Why goin’ ’round in circles is more difficult than travelling in a straight line . . .

Here’s another look at my latest Celtic knot, “Goin’ ‘Round in Circles,” both as a horizontal knot and as a circular one. This time the knots are colored to show the relationship of the pieces.

Celtic Knot Band and Circle
Celtic Knot Band and Circle

If I were making the horizontal knot, there would only be three shapes to contend with:  corners, curves, and bars. Such is not the case with the circular knot.

Below, I’ve colored just the corner shapes.  There are opposing corners of each color:  six red, and six blue.

Celtic Knot Band and Circle--Corners
Celtic Knot Band and Circle–Corners

None of the shapes in the circular knot match, save by color. The three inner red shapes match each other; the three inner blue shapes match each other; but the inner red shapes don’t match the inner blue shapes. The three outer red shapes match each other; the three outer red shapes match each other; but the outer red shapes don’t match the outer blue shapes.

Below, I’ve colored just the curved shapes. There are three pair of each color: six red, and six blue.

Celtic Knot Band and Circle--Curves
Celtic Knot Band and Circle–Curves

Here, the six inner curves match each other; the six outer curves match each other; but the inner curves don’t match the outer curves.

Below, I’ve colored the innermost set of bars. There are six blue shapes and three red shapes; all nine shapes are identical.

Celtic Knot Band and Circle--Bars--I
Celtic Knot Band and Circle–Bars–I

Below, I’ve colored the middle set of bars. There are nine red shapes and three blue shapes; all twelve shapes are identical.

Celtic Knot Band and Circle--Bars--II
Celtic Knot Band and Circle–Bars–II

The innermost set of bars rotate counterclockwise, the middle set of bars rotate clockwise; the two sets of bars do not match each other.

Below, I’ve colored the outermost set of bars. There are six blue shapes and three red shapes; all nine shapes are identical.

Celtic Knot Band and Circle--Bars--III
Celtic Knot Band and Circle–Bars–III

The outermost set of bars rotate counterclockwise, like the innermost set of bars. However, the outermost set of bars do not match the innermost set of bars; they are a bit longer.

So, the reason this knot is gonna be more difficult is that instead of cutting multiple copies of only three basic shapes in two different colors, I will have to cut multiple copies of nine basic shapes in two different colors.

If you’ll excuse me, I’m off to my studio . . . I’ll be back in a day or so to report my progress with the next phase.

6 thoughts on “Why goin’ ’round in circles is more difficult than travelling in a straight line . . .

    1. Thank you, Barbara . . .

      Keeping the pieces straight is hard enough when the knot is a simple band; I’m still working out how to keep things straight when the knot curves.
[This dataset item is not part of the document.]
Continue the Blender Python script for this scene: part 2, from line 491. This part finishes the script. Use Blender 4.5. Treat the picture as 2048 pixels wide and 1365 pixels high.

I have an enlarged knot to work from/with; I’m thinking about writing the respective colors on the drawing, and using dressmaker’s carbon to transfer the entire knot to my black background fabric so I’ll know where the pieces go . . .

    1. Yeah, they do have the same shape, but the outer bars are a bit longer than the inner bars . . . trust me, LOL!!

  1. Very nice. I notice not as many breaks in the circles as there are with the squares. Any templates forthcoming for the “Goin’ ‘Round in Circles” designs?

    1. Thanks, Barbara . . . I really appreciate that.

      Circular Celtic knots are problematic. They require individualized templates, unlike standardized templates for square Celtic knots. And enlarging is another matter, LOL!!